Give all of the lines again exactly as they read.

◇ ◇ ◇ ◇

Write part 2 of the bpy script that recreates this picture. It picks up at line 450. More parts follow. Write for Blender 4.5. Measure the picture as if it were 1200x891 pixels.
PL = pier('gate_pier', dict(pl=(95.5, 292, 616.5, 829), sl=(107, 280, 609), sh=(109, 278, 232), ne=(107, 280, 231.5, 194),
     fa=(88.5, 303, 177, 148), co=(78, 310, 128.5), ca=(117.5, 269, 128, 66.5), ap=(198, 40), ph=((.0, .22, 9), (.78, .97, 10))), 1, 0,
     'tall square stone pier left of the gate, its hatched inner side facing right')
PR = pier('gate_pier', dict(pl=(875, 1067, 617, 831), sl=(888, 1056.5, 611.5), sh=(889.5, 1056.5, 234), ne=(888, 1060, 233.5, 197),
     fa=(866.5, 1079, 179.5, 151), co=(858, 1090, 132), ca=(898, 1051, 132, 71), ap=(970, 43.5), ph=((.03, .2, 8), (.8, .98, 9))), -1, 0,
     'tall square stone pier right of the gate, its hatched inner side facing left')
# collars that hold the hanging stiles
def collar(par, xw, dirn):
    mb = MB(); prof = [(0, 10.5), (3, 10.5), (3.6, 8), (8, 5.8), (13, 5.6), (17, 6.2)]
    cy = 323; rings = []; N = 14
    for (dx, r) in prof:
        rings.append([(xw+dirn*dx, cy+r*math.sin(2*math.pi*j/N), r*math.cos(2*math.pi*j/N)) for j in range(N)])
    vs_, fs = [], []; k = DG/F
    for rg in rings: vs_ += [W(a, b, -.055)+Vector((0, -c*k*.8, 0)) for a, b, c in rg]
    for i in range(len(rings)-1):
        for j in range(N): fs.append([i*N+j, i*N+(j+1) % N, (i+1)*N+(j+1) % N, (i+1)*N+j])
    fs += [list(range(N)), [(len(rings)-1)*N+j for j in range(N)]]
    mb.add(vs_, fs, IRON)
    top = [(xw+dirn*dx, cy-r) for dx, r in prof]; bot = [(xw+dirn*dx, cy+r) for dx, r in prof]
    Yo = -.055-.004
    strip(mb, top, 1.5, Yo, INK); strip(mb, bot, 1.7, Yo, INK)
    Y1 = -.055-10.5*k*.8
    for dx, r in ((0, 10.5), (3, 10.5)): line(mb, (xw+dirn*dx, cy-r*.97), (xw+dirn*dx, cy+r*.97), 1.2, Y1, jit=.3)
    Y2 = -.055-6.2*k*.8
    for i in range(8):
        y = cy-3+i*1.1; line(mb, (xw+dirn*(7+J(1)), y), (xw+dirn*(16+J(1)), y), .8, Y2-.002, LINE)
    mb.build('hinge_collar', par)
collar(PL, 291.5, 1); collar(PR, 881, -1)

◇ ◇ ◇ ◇

**Correct output**
Write part 2 of the bpy script that recreates this picture. It picks up at line 450. More parts follow. Write for Blender 4.5. Measure the picture as if it were 1200x891 pixels.
PL = pier('gate_pier', dict(pl=(95.5, 292, 616.5, 829), sl=(107, 280, 609), sh=(109, 278, 232), ne=(107, 280, 231.5, 194),
     fa=(88.5, 303, 177, 148), co=(78, 310, 128.5), ca=(117.5, 269, 128, 66.5), ap=(198, 40), ph=((.0, .22, 9), (.78, .97, 10))), 1, 0,
     'tall square stone pier left of the gate, its hatched inner side facing right')
PR = pier('gate_pier', dict(pl=(875, 1067, 617, 831), sl=(888, 1056.5, 611.5), sh=(889.5, 1056.5, 234), ne=(888, 1060, 233.5, 197),
     fa=(866.5, 1079, 179.5, 151), co=(858, 1090, 132), ca=(898, 1051, 132, 71), ap=(970, 43.5), ph=((.03, .2, 8), (.8, .98, 9))), -1, 0,
     'tall square stone pier right of the gate, its hatched inner side facing left')
# collars that hold the hanging stiles
def collar(par, xw, dirn):
    mb = MB(); prof = [(0, 10.5), (3, 10.5), (3.6, 8), (8, 5.8), (13, 5.6), (17, 6.2)]
    cy = 323; rings = []; N = 14
    for (dx, r) in prof:
        rings.append([(xw+dirn*dx, cy+r*math.sin(2*math.pi*j/N), r*math.cos(2*math.pi*j/N)) for j in range(N)])
    vs_, fs = [], []; k = DG/F
    for rg in rings: vs_ += [W(a, b, -.055)+Vector((0, -c*k*.8, 0)) for a, b, c in rg]
    for i in range(len(rings)-1):
        for j in range(N): fs.append([i*N+j, i*N+(j+1) % N, (i+1)*N+(j+1) % N, (i+1)*N+j])
    fs += [list(range(N)), [(len(rings)-1)*N+j for j in range(N)]]
    mb.add(vs_, fs, IRON)
    top = [(xw+dirn*dx, cy-r) for dx, r in prof]; bot = [(xw+dirn*dx, cy+r) for dx, r in prof]
    Yo = -.055-.004
    strip(mb, top, 1.5, Yo, INK); strip(mb, bot, 1.7, Yo, INK)
    Y1 = -.055-10.5*k*.8
    for dx, r in ((0, 10.5), (3, 10.5)): line(mb, (xw+dirn*dx, cy-r*.97), (xw+dirn*dx, cy+r*.97), 1.2, Y1, jit=.3)
    Y2 = -.055-6.2*k*.8
    for i in range(8):
        y = cy-3+i*1.1; line(mb, (xw+dirn*(7+J(1)), y), (xw+dirn*(16+J(1)), y), .8, Y2-.002, LINE)
    mb.build('hinge_collar', par)
collar(PL, 291.5, 1); collar(PR, 881, -1)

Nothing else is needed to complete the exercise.